Successfully navigating a big passage should be celebrated. But I think the little rites of passage, which often go unnoticed, contribute so much to our ability to handle the big ones. I sometimes wonder if in our increasingly fear-bound world we over-protect our kids and deprive them of taking risks, which is a necessary component of a rite of passage.


The little rites of passage add up.

I grew up in an era when parenting seemed a lot easier than it is today. Our parents didn’t hover over us. We were expected to get dirty and to get hurt now and then. My siblings and I had our share of accidents on the farm. Not too many broken body parts, thankfully, but lots of cuts and bruises. Many of them happened while taking risks.


The barn was a gold mine for little rites of passage to happen. One of my earliest memories of those rites had to do with learning to fly. It happened in the barn on my grandpa’s farm.


It was always a little scary to step into the darkened interior of the old barn. A wide, cinder-gravel bank led up to the big, white sliding door, which needed more than one of us leaning against the end to start it rolling. But first, someone had to go inside through the little door to unlock it.


The only light in the barn came through the cracks between the wall boards and the high loft windows.

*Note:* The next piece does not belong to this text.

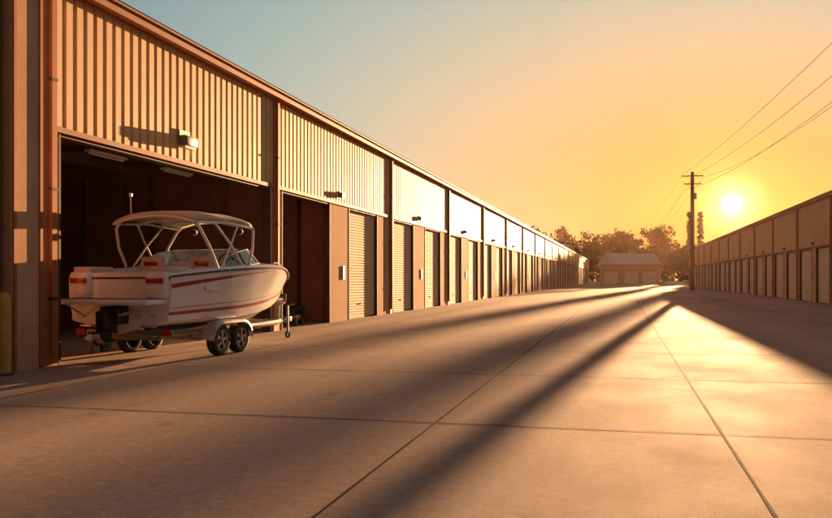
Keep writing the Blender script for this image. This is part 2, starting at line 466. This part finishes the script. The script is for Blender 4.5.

In the first moments of standing still, while my eyes adjusted to the dark, there was always a flutter of something winged that lived up in the rafters and a scurry of critters on the wooden floor.

Then the immensity of the barn came into focus. It always filled me with the same awe the gothic cathedrals of Europe would inspire in me decades later. The barn was built of heavy beams that stretched upward into the blackness. There were wooden ladders, pulleys and tools, tractors, hay wagons and implements. A mountain of alfalfa and timothy bales were stacked almost to the roof on one side of the room. The smell of grain and hay was mixed with sheepish odors—lanolin and manure—wafting up from the lower level where the ewes lived.


The object of our mission was the big barn rope, which hung from up where the beams had disappeared down to the center of the bay where we stood. There was a large knot tied about 3 ft above the tail of the rope hanging close to the floor. Usually my oldest sister lifted me up so I could sit on the knot and hang on tight while she grabbed the tail of the rope to swing me. Many times, I’d watched my sisters and cousins climb the ladder and swing out on their own over the full width of the bay, but I’d never been brave enough to try it myself. It wasn’t a matter of being a certain age. It was simply a matter of being certain I could do it.


I remember the day when that happened. Maybe I was six or seven. That afternoon my curiosity outweighed my terror, just as it has many times in my life since. I climbed the ladder, and my sister pulled the rope to me. Straddling the knot properly required a tiny leap, a commitment to go through with it, and I probably hesitated longer than the others liked. When I finally mustered enough courage to let go of the ladder, the sensation of flying was like no other swing I’d ever been on. The arc took me alarmingly close to the post on the other side of the bay, but I never crashed.

It was an exhilarating act of courage. Of freedom. Of confidence.


Maybe the others in the barn had experienced the same thing in their debut flights. It wasn’t something we discussed. There were no cakes or parties to celebrate that night. But it was one of those little rites of passage that took me into another stage of development, and I like to think that it gave me courage to navigate the bigger rites of passage later on.

~K L Kurtz

*The photos are not from my grandpa’s barn, but there is something in each that evoked childhood memories and brought back a longing for that old barn.